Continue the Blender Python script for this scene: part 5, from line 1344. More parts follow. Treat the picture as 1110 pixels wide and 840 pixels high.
* * *
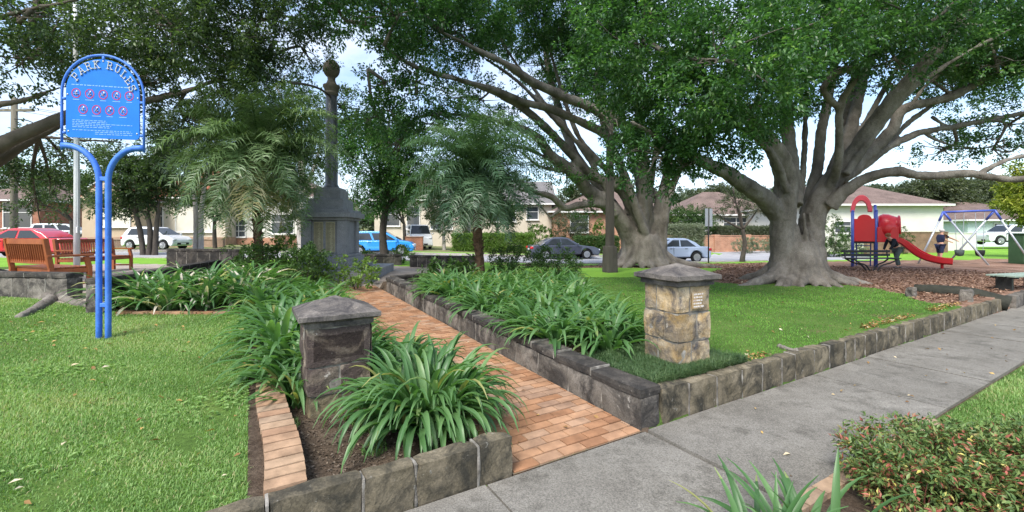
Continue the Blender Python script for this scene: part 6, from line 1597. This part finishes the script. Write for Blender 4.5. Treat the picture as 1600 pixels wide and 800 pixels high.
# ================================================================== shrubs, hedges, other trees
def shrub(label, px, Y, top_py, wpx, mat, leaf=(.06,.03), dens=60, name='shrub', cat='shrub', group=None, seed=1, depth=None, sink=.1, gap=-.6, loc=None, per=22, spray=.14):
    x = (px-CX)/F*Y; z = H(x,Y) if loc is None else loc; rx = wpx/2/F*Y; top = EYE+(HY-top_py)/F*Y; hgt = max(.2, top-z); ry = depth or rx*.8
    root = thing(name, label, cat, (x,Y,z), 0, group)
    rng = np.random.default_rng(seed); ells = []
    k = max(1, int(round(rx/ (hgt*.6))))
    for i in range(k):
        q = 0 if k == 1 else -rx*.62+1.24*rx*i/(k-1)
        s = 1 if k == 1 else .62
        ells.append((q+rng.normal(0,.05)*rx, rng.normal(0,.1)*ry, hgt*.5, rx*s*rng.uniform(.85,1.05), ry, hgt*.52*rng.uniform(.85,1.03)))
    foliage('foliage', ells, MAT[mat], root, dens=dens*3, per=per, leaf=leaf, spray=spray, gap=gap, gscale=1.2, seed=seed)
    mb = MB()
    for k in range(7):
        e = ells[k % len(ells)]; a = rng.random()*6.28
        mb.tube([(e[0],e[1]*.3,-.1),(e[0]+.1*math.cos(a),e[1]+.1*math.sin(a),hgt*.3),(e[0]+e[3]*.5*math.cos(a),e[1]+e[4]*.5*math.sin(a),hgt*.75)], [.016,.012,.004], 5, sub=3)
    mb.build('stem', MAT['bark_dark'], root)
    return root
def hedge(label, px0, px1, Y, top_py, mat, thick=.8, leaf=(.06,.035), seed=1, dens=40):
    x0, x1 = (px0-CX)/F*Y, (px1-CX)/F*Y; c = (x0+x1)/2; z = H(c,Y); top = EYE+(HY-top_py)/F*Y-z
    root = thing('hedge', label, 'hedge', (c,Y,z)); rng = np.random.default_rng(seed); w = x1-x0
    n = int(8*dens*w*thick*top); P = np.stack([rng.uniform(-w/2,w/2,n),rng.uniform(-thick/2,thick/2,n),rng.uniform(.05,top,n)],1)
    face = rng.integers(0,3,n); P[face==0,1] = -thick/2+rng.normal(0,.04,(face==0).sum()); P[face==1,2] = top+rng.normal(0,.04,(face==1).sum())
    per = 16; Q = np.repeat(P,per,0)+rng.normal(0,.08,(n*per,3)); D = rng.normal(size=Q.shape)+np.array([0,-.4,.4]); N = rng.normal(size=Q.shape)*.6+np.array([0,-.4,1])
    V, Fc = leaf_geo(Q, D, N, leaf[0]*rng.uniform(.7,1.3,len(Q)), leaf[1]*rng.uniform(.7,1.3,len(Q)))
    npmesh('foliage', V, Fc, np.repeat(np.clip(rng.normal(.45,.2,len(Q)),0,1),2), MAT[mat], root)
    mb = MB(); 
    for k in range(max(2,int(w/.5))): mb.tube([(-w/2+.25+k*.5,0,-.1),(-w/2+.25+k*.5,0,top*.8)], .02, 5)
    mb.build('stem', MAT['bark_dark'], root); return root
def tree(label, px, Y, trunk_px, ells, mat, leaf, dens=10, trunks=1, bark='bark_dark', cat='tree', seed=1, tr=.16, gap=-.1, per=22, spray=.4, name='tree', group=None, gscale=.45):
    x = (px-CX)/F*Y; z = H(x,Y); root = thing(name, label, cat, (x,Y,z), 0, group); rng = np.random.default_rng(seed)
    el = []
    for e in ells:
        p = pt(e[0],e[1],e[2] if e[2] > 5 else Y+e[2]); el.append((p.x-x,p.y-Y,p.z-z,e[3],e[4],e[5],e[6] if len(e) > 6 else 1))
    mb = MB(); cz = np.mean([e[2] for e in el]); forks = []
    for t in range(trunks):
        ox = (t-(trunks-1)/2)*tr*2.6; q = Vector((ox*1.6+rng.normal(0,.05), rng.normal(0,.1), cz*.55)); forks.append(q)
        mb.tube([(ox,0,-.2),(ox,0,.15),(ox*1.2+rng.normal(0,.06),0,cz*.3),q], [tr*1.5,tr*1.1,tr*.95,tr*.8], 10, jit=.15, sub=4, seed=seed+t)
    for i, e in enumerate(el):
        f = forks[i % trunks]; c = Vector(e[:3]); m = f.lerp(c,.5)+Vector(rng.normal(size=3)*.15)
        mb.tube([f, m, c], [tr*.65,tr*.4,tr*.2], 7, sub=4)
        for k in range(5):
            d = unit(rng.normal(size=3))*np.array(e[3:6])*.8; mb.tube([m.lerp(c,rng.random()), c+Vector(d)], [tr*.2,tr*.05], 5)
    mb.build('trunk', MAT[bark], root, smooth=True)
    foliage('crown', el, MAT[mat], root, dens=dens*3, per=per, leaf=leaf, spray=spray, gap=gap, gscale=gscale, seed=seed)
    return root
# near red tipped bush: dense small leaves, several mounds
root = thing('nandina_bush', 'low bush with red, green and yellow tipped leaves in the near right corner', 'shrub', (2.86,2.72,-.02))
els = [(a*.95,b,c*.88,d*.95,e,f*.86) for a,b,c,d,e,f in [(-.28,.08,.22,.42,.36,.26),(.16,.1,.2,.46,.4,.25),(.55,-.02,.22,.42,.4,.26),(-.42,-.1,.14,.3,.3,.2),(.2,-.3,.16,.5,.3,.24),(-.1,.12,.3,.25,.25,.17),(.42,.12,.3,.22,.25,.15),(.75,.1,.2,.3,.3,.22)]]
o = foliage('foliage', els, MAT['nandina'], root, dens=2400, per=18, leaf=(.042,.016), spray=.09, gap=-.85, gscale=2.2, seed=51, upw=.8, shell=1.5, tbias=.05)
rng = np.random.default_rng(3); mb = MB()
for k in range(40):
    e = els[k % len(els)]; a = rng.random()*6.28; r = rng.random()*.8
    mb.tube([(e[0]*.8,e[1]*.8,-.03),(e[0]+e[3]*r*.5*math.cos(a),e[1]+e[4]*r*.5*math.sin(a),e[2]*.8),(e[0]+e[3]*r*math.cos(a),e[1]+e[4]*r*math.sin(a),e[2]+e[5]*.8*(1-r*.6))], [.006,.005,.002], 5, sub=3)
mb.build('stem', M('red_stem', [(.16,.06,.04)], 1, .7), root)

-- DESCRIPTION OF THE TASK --
Lines of the material that contain the word "part" are to be gathered.

-- SOLUTION TO THE PROBLEM --
Continue the Blender Python script for this scene: part 5, from line 1344. More parts follow. Treat the picture as 1110 pixels wide and 840 pixels high.
Continue the Blender Python script for this scene: part 6, from line 1597. This part finishes the script. Write for Blender 4.5. Treat the picture as 1600 pixels wide and 800 pixels high.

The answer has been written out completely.